According to the first-century Roman architect Vitruvius Pollio, the three essential qualities of good architecture are firmitas, utilitas, and venustas: firmness, utility, and beauty. He did not include experimentum. For a long time, firmness, that is, durability, could be taken for granted. A building might be clad in marble, brick, or stucco, but with regular maintenance—cleaning, repointing, plastering, and painting—it could be expected to last. “Experimental architecture” changed that. Reinforced concrete, for example, seemed almost magical; not only was it inexpensive, it allowed dramatic cantilevers, shell-thin vaults, skinny columns. Reinforced concrete proved to be useful for the structure of a building—columns and floors—but because it was porous and weathered poorly, it was a poor substitute for stone or brick as an external cladding. It took several decades to discover that steel and concrete are precarious partners—concrete cracks, steel rusts, and spalling follows. By then, Brutalism had come and gone, leaving a trail of rusting, discolored, and flaking buildings in its wake.
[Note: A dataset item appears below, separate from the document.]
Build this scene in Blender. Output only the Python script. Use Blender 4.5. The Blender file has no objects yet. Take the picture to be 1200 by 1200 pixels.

Evidently, experimentation and invention can be dangerous, practically as well as aesthetically. Traditionally, learning from the past ensured continuity, consistency, and material solidity. Looking back meant learning from inventive predecessors, the way Michelangelo learned from Bramante, and Christopher Wren learned from Michelangelo. “Architects have always looked back in order to move forward,” observed the British master James Stirling. But modernism has removed the rearview mirror. Now architects look only in one direction—ahead. Looking ahead, not learning from the past, inventing and not copying, means that architects are in the position of constantly starting from scratch. This can be exciting—when it works. But creative genius is rare, and the inevitable result is a small number of remarkable works and a very large number of failed attempts, not to mention many weird buildings. Cue the Bathtub.